Subject: Re: Tools to Visualize Security Data
Date: Sun, 11 Dec 2005 02:29:48 -0500
I am trying to collect a list of tools and methods that people are using
to visualize security data. What tools are people using? Anything? Or is
everyone still working with textual representations?

I think I ran into you at BlackHat & DefCon this year, didn't I? I had some ideas about plotting binary data in skinny graphs, y-axis being the ascii value of the byte (0-255) and x-axis being the offset inside the packet/datagram/whatever (could be any data source for that matter, multiple files, etc.). Silly and simple idea, did it in python with pychart.


Turned out to be alot more interesting and alot less practical than I thought ;) There's alot to look at, the way the delimiters stick out, the different patterns between text, binary, different forms of compression and encoding, etc. I had built a little shell around it that you could use to construct packets and probe/tickle multiple targets in parallel.

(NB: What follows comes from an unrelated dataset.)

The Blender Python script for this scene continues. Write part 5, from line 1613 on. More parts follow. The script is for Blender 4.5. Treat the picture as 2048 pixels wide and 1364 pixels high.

However, once I saw scapy I realized someone had done most of the work already, and done it better. Just need to figure out how to do the plotting with it, if someone hasn't done it already. Also would like to add an option to plot only the deltas. Other ideas include adding a 3rd dimension to the graph (time), do it up like a waterfall plot. You're dealing with potentially massive amounts of data, capture everything to a database so you can do more in depth stuff later. Who knows.

Has anyone used afterglow (afterglow.sourceforge.net) and has come up with
some neat ways of visualizing data? Maybe some really cool way of
representing a certain type of log file?

I'm not familiar with that bit of software, but I will certainly take a look into it now :) Thanks for the tip.